Last week I got to a point one day where I was just done writing. Nothing seemed to be working and I was ready to go on vacation again. So I quit for the day and booted up the xbox and ended up browsing Netflix. Where I saw that all the seasons of Prison Break were on instant play. Now, when it was on, I’d never watched this show. I like some of the actors in it, however, and had heard good things about the first season at least, so I figured I’d just watch an episode or two. Then I figured the premise would run dry, so I’d just watch the first season. But I wanted to find out what happened ultimately, so I went to the fourth season and watched the last few episodes of that, too.
Then I got to the end of season 1 and really wanted to see what happened next, even though I know that in the end they are just going to kill off my favorite character. I know what happens. But I’m still watching. Each episode I try to tell myself that will be the last one. But it is like crack. Just one more hit. Then I need one more. And one more. I sit in front of the show looking for a place to stop watching, a reason to quit.
How is this relevant to writing? Because I’m learning a ton about pacing watching this show. I want to write books people can’t put down (who doesn’t?). This show, which I’m not even sure I like that much, won’t let me put it down. Each episode there are clear goals followed by disaster after disaster. Nothing goes exactly right, even when the characters are getting what they want. That’s good. I mean, I know the end, I know that as a viewer I hate the choices they make at the very end, and I STILL get sucked in by the episode by episode issues. Scene by scene they won’t let me stop watching. Partially because the characters are pretty awesomely done, partially because the pacing never lets up. There just isn’t a good quitting place.

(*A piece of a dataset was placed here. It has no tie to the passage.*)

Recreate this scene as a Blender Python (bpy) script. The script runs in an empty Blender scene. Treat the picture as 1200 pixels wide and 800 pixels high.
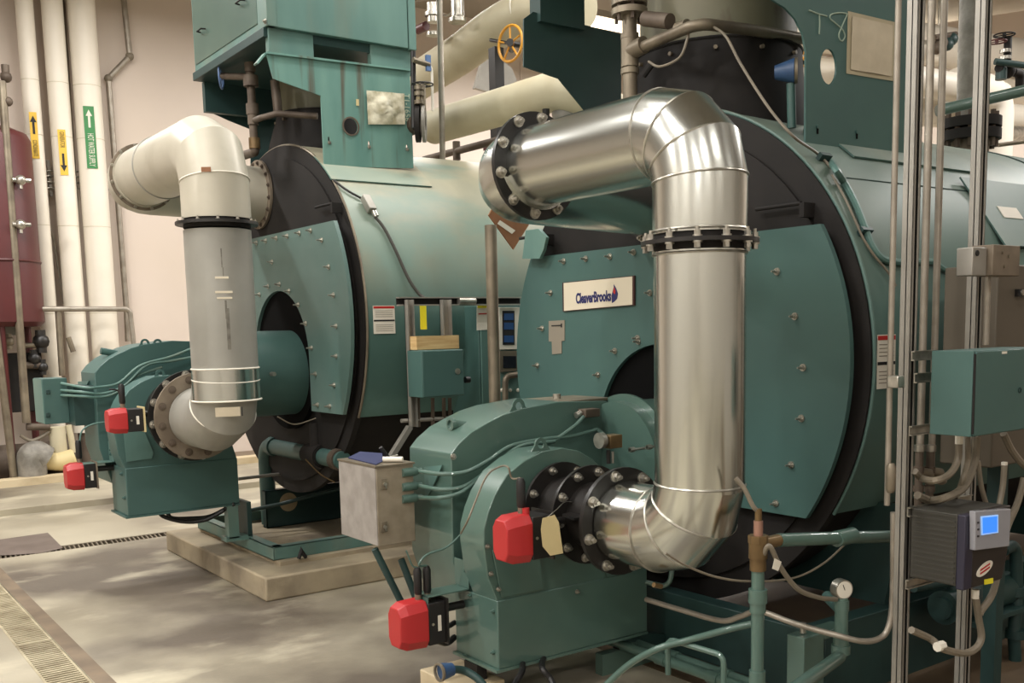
import bpy, bmesh, math, random
from mathutils import Vector, Matrix
random.seed(7)
S = bpy.context.scene
COL = S.collection
PI = math.pi

# ---------------------------------------------------------------- camera
YAW, PITCH, ROLL, F, PX, PY, EYE = .94657381, .122591889, -.0230855953, 1182.87309, 600., 531.13773, 1.6
fw = Vector((math.cos(YAW)*math.cos(PITCH), math.sin(YAW)*math.cos(PITCH), -math.sin(PITCH)))
rt0 = Vector((math.sin(YAW), -math.cos(YAW), 0)); up0 = rt0.cross(fw)
rt = rt0*math.cos(ROLL)+up0*math.sin(ROLL); upv = -rt0*math.sin(ROLL)+up0*math.cos(ROLL)
CAM = Vector((0, 0, EYE))
cd = bpy.data.cameras.new('camera'); cam = bpy.data.objects.new('camera', cd); COL.objects.link(cam)
M = Matrix((rt, upv, -fw)).transposed().to_4x4(); M.translation = CAM
cam.matrix_world = M
cd.sensor_width = 36; cd.lens = F/1200*36; cd.shift_y = (PY-400)/1200; cd.clip_start = .05
S.camera = cam

# ---------------------------------------------------------------- world, exposure
S.view_settings.view_transform = 'Standard'; S.view_settings.look = 'None'
S.view_settings.gamma = 1; S.view_settings.use_curve_mapping = False
S.view_settings.exposure = 0.05
w = bpy.data.worlds.new('world'); S.world = w; w.use_nodes = True
w.node_tree.nodes['Background'].inputs[0].default_value = (.9, .85, .78, 1)
w.node_tree.nodes['Background'].inputs[1].default_value = .06

def area(name, loc, sx, sy, power, col=(1, .9, .78)):
    d = bpy.data.lights.new(name, 'AREA'); d.shape = 'RECTANGLE'; d.size = sx; d.size_y = sy
    d.energy = power; d.color = col
    o = bpy.data.objects.new(name, d); o.location = loc; COL.objects.link(o); return o
ADDED_LAMPS = [(-4.4, -3.2, 150), (-.8, -3.8, 80), (3.0, -3.8, 55), (7.0, -3.6, 45), (-4.6, 1.2, 190), (-4.6, 5.4, 175), (-1.0, 2.6, 135), (1.3, 4.4, 50), (-.9, 5.6, 150), (.9, .3, 35), (.6, 9.2, 210), (4.2, 5.2, 80), (6.6, 5.2, 100), (6.6, 9.8, 130), (5.4, .5, 35), (8.6, 2.2, 70), (3.2, 10.2, 90), (11.8, 3.6, 260), (11.8, 9.2, 260), (9.4, 10.6, 150)]  # overhead lamps, unseen; extra ones added to brighten walls and metal reflections
for (x, y, e) in ADDED_LAMPS:
    area('added_ceiling_light', (x, y, 5.55), 1.5, .35, e, (1, .975, .94))

def at(px, py, ax, v):
    d = (px-PX)/F*rt-(py-PY)/F*upv+fw
    k = 'XYZ'.index(ax)
    return CAM+d*((v-CAM[k])/d[k])
def AX(v, *pts): return [at(a, b, 'X', v) for a, b in pts]
def AY(v, *pts): return [at(a, b, 'Y', v) for a, b in pts]

# ---------------------------------------------------------------- materials
def lin(c): return tuple(((x/255)/12.92 if x/255 < .04045 else ((x/255+.055)/1.055)**2.4) for x in c)+(1,)
MATS = {}
def mat(name, c1, c2=None, rough=.5, metal=0, scale=3., detail=5, stretch=(1, 1, 1), lo=.35, hi=.65, bump=0, bscale=60, emit=0, rough2=None, spec=.5, alpha=1, trans=0, coat=0):
    m = bpy.data.materials.new(name); m.use_nodes = True; nt = m.node_tree; b = nt.nodes['Principled BSDF']
    c1 = lin(c1); b.inputs['Base Color'].default_value = c1; b.inputs['Roughness'].default_value = rough
    b.inputs['Metallic'].default_value = metal; b.inputs['Specular IOR Level'].default_value = spec
    b.inputs['Transmission Weight'].default_value = trans; b.inputs['Coat Weight'].default_value = coat
    tc = nt.nodes.new('ShaderNodeTexCoord'); mp = nt.nodes.new('ShaderNodeMapping'); mp.inputs['Scale'].default_value = stretch
    nt.links.new(tc.outputs['Object'], mp.inputs[0])
    if c2:
        n = nt.nodes.new('ShaderNodeTexNoise'); n.inputs['Scale'].default_value = scale; n.inputs['Detail'].default_value = detail
        nt.links.new(mp.outputs[0], n.inputs['Vector'])
        r = nt.nodes.new('ShaderNodeMapRange'); r.inputs[1].default_value = lo; r.inputs[2].default_value = hi
        nt.links.new(n.outputs[0], r.inputs[0])
        x = nt.nodes.new('ShaderNodeMix'); x.data_type = 'RGBA'
        x.inputs[6].default_value = c1; x.inputs[7].default_value = lin(c2)
        nt.links.new(r.outputs[0], x.inputs[0]); nt.links.new(x.outputs[2], b.inputs['Base Color'])
        if rough2 is not None:
            r2 = nt.nodes.new('ShaderNodeMapRange'); r2.inputs[1].default_value = lo; r2.inputs[2].default_value = hi
            r2.inputs[3].default_value = rough; r2.inputs[4].default_value = rough2
            nt.links.new(n.outputs[0], r2.inputs[0]); nt.links.new(r2.outputs[0], b.inputs['Roughness'])
    if bump:
        n2 = nt.nodes.new('ShaderNodeTexNoise'); n2.inputs['Scale'].default_value = bscale; n2.inputs['Detail'].default_value = 3
        nt.links.new(mp.outputs[0], n2.inputs['Vector'])
        bp = nt.nodes.new('ShaderNodeBump'); bp.inputs['Strength'].default_value = bump; bp.inputs['Distance'].default_value = .01
        nt.links.new(n2.outputs[0], bp.inputs['Height']); nt.links.new(bp.outputs[0], b.inputs['Normal'])
    if emit:
        b.inputs['Emission Color'].default_value = c1; b.inputs['Emission Strength'].default_value = emit
    MATS[name] = m; return m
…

It’s been a good learning experience. I’m currently working on what I hope is a thriller, and pacing is a big issue for me. I have issues with putting the torch to the characters at every turn, because writing characters into disaster after disaster just seems mean and it can be really hard to figure out a way to get them out of one situation while keeping the pressure on. But watching Prison Break, I’m learning how to do that. I think I understand the try/fail cycle now better than I ever have before, because it is so baldly laid out with no coating in that show. The very structure of that show is try/fail. And it works.
So I have a new trick to try in my fiction. I’ve already started practicing it in the current story I was stuck on. Instead of having her leave the cabin and nearly get away from the bad guy, she’s going to get stuck in the one place she really shouldn’t be, so that when he returns she’s already cornered. So far that scene is now working way way better than I had originally envisioned it. I’m enjoying the process again. So thanks, Prison Break. And damn that show. I will stop watching. Soon. Really. Just one more episode. Or not.